The rise of the Internet in the past few decades has also led to the expansion of Internet-related crimes. Online activities are no longer as incognito as they once seemed. Anonymous usernames, avatars and password-protected accounts aren’t enough to shield users from the real-world consequences of online crimes.

One relatively new type of Internet crime – cyber-bullying – has garnered national attention, especially in light of highly publicized cases. Cyber-bullying is a broad term that includes harassment, stalking, threats and other malicious conduct advanced through any electronic means – computers, mobile phones, tablets, email, websites, instant messaging, text messages, social media and the like. It can involve direct messages sent privately to the victim or public postings spread to a group of people. Additionally, it can involve identity theft, impersonation or invasion of privacy.

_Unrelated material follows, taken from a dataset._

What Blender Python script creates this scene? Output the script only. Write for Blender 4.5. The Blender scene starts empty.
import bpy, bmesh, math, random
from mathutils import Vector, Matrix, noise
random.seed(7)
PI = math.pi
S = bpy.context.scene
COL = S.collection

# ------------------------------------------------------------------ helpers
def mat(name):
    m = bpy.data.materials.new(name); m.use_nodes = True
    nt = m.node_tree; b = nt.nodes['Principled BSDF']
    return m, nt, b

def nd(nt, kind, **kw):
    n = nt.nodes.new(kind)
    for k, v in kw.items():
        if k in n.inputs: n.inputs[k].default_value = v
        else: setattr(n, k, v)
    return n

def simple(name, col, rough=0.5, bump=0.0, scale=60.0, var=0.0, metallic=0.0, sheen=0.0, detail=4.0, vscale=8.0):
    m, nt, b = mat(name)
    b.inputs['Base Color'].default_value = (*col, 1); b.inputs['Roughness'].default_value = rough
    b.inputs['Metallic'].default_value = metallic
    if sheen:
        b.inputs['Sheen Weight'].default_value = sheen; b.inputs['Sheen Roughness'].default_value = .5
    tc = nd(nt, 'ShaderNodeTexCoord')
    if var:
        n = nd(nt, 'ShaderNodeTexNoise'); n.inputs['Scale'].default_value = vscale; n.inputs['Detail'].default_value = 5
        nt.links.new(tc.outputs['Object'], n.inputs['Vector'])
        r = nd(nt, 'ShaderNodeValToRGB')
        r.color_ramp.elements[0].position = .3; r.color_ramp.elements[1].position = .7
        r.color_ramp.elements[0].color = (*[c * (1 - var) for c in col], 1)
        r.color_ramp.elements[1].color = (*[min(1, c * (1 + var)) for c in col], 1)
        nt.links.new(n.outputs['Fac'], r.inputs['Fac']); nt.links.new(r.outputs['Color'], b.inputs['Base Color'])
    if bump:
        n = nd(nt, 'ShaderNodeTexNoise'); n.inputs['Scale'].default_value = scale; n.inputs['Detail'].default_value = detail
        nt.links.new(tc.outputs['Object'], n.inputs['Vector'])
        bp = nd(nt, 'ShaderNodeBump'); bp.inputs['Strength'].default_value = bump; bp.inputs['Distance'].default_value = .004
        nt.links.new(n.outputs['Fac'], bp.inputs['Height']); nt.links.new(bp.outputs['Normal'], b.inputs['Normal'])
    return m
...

The common thread that runs through all of these behaviors is an intent to cause fear. The goal is to torment, intimidate and humiliate the victim.

Like other forms of speech-related crimes, however, cyber-bullying cases often involve legal gray areas. When do written or spoken words cross the line from free speech into criminally punishable behavior? The answer isn’t always clear. Much depends on the context of each situation.

California law takes a strong stance against cyber-bullying. It imposes harsh civil and criminal penalties for both cyber-stalking and cyber-harassment. A conviction can result in a prison sentence, significant fines, a lasting criminal record and a tarnished reputation.

Many people facing cyber-bullying accusations are juveniles with their entire futures ahead of them. In these cases, the stakes are especially high for everyone involved.

The takeaway is that it’s always wise to approach online activities with caution. In today’s digital age, the consequences of a few ill-thought-out words can last a lifetime.